En Margarita nace Libro en cifra nueva para alabanza y confesión de islas (1967-1975). Desde una ventana pronuncia que en la isla “la palabra es piedra y sequía. El entorno insular se afecta de manera profunda, acaso en beneficio del poema. El texto surge en carne vida, impúdico de tanta verdad”.

Las páginas se hacen libros en los títulos Casa de hablas (1975-1980), Libro de Jajó (1980-1987), donde “la montaña me devuelve suficiente menudo para la evocación y cómo fueron mis ancestros, cómo las haciendas perdidas, cómo los cultivos de caña y café”. Después, Casa de pasos (1981-1989), donde, según José Antonio Yepes Azparren, “no encontramos el virtuosismo del asombro sino el oficio de una escritura elaborada que encontró en su lenguaje maneras que se repiten en el continuo, para lograr sólo ocasionalmente versos que se quedan vibrando hermosamente”.

En Albatros (1992), el acto poético recrea un ámbito oscuro. Hilos invisibles, voces de un hermetismo convertido en contemplación mística. AET se hace al aire y se transforma en imagen alada.

¿Quién le quita al aire los cuerpos que se deslizan por su espacio? Torpeza o habilidad, juego de figuras en lo alto, el vuelo sintetiza la conquista del “lugar”, que los humanos no pueden tomar como revelación. Desde la presencia indolente de Baudelaire, Terán construye el silencio de unas aves torpes, pesadas y marinas: “duermen en el aire”, como la poesía, como lo inalcanzable. La metáfora del aire de Bachelard se desplaza libremente frente a la mirada del lector.

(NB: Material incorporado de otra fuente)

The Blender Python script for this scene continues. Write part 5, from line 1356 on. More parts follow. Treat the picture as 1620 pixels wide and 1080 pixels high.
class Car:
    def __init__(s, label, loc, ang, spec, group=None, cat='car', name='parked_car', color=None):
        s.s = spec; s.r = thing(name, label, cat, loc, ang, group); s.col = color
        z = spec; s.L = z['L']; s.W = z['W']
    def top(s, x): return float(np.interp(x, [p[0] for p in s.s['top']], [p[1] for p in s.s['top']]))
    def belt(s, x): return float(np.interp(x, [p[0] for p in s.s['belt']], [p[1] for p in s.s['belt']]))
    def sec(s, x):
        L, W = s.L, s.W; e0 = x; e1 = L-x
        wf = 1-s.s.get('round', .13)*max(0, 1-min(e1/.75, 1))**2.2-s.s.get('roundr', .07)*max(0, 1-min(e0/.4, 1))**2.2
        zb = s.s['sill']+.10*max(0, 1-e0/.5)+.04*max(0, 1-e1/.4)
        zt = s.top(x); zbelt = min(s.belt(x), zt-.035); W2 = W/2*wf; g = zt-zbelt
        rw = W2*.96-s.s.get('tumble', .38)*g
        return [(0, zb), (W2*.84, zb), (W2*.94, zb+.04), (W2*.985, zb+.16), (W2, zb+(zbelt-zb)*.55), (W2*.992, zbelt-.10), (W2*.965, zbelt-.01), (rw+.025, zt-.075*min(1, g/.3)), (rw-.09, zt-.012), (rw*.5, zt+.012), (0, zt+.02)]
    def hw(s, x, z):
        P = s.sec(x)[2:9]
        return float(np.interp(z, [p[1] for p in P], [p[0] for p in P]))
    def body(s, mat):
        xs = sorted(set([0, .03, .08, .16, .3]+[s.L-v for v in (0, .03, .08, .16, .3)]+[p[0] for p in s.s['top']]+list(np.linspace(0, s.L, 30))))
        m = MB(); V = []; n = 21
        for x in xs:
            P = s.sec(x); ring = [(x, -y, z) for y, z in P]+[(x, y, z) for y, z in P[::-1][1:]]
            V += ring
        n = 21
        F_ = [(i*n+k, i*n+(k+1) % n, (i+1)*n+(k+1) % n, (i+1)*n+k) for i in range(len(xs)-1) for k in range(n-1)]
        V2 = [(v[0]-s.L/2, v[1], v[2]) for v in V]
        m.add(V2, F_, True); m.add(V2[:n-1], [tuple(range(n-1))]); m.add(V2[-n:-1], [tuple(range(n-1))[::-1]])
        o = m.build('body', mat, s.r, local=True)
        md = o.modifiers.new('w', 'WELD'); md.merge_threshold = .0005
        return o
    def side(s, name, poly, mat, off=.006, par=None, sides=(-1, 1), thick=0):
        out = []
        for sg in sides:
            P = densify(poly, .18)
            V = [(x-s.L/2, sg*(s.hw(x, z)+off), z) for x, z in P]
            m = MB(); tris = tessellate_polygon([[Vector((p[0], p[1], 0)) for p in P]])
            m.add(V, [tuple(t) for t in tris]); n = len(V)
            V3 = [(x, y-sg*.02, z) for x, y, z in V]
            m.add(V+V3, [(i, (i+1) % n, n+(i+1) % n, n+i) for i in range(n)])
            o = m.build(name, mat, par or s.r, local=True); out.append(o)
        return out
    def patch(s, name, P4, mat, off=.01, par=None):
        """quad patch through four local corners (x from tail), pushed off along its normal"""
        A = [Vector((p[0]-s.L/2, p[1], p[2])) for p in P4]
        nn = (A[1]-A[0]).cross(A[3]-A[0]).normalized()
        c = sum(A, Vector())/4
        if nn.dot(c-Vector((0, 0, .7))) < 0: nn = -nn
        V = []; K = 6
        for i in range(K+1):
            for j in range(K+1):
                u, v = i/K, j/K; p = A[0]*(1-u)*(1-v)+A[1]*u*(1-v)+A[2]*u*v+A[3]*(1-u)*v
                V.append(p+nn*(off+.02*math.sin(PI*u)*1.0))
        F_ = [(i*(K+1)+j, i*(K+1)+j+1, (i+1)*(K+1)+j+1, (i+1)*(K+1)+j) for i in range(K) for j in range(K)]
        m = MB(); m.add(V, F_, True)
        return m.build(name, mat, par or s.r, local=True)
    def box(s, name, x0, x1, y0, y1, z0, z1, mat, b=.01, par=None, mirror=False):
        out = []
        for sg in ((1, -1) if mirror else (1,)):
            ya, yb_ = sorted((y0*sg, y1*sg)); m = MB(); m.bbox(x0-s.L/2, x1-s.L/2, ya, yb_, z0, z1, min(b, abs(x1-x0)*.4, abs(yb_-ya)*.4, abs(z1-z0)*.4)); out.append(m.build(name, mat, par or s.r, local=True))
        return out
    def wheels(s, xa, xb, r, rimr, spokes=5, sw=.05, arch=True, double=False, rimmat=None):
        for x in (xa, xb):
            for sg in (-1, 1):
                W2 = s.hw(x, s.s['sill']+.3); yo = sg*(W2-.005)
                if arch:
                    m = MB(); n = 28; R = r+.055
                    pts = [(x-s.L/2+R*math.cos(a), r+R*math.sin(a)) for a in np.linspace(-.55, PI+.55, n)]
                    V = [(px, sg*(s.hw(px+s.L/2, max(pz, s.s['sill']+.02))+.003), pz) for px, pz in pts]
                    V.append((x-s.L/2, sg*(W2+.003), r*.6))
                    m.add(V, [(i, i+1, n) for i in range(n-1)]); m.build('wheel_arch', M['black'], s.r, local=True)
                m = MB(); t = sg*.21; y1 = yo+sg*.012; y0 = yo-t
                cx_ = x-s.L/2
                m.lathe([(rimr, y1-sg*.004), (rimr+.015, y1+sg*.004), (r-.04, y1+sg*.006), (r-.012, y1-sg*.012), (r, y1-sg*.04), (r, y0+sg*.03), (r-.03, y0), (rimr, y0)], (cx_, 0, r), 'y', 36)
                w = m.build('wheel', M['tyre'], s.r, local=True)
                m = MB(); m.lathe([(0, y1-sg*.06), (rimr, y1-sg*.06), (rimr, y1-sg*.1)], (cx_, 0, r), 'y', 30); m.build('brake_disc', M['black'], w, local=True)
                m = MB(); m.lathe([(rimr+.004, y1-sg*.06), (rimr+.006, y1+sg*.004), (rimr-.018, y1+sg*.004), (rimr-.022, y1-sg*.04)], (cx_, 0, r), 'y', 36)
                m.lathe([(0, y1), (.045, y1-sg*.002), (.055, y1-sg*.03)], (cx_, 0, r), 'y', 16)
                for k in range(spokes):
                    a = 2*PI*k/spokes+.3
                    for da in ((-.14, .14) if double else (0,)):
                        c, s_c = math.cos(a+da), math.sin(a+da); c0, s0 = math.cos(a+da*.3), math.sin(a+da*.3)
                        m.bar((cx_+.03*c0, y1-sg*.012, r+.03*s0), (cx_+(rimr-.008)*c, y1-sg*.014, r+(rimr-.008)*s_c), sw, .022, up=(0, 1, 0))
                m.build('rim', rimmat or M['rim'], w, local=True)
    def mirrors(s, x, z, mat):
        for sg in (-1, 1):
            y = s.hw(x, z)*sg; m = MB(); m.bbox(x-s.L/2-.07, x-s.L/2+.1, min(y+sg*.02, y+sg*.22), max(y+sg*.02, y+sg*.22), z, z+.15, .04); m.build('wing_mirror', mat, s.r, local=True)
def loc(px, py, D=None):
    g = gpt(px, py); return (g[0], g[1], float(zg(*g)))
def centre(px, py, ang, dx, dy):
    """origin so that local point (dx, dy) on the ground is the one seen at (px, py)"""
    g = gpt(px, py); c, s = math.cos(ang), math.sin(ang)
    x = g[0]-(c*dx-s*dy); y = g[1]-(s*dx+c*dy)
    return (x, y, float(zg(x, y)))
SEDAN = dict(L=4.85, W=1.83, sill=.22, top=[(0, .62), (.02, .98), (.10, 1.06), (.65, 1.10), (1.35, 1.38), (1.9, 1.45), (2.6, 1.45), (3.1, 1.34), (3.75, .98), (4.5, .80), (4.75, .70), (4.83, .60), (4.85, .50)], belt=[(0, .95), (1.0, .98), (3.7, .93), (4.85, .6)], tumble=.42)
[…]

El resumen de toda esta peripecia poética se concentra en la intemporalidad de una voz recorrida por la inflexión de la memoria. Ana Enriqueta Terán es un producto de los movimientos de un tiempo fijado en cada poema: hora y espacio de unos sonidos inalterables, constantes, ajustados a un paisaje transparente, alucinado por la dificultad de su interpretación.

 

La siempre presencia del enigma

Nada aleja a la poeta de sus inicios. Si bien el soneto, la palpitación de su rima primigenia forma parte del recuerdo, en Construcciones sobre basamentos de niebla (Monte Ávila, Caracas 2006), la poesía no deja de conectarse con los hilos del viejo tejido: canta el misterio, es un ser que reconoce el espacio de donde debe irse, a donde debe regresar. La vida agota, stanca. Un juego, la batalla de lo no visible, lo inasible.

Andadura sin línea recta es posible y cansa.
Cansan dados sobre tapetes deslucidos de tanta ofensa,
de tanto abastecer signos a buena o mala fortuna,
de tanto añadir blanco o espumas insomnes,
a quedarse insegura en afilada contienda...

Se trata de la opacidad permanente, vaciada en un lenguaje que crispa, que descoloca al lector, lo resume y lo agota en la última línea. Entre la niebla, el poema, la ausencia del artículo en procura del sustantivo. El sonido revela la opacidad (nada es más transparente que el misterio, el enigma) de quien oye y reconstruye el texto, lo busca en el fondo de un paisaje también borroso. Alguien emerge de la niebla, del vacío: Del lado de acá esperando. / Oyendo secreta música de vegetal también secreto. / Ojo lleno de malangas ante recuerdos del amigo. / (Peces recién abiertos garantizan continuidad.) / Alguna armadura de viejo puente. Un puente. / He de cruzarlo en llamas. Arribar al otro lado. / Permanecer.

Seguramente, desde la inasible presencia de su voz, los lectores presentiremos ese viaje hacia el verbo en llamas.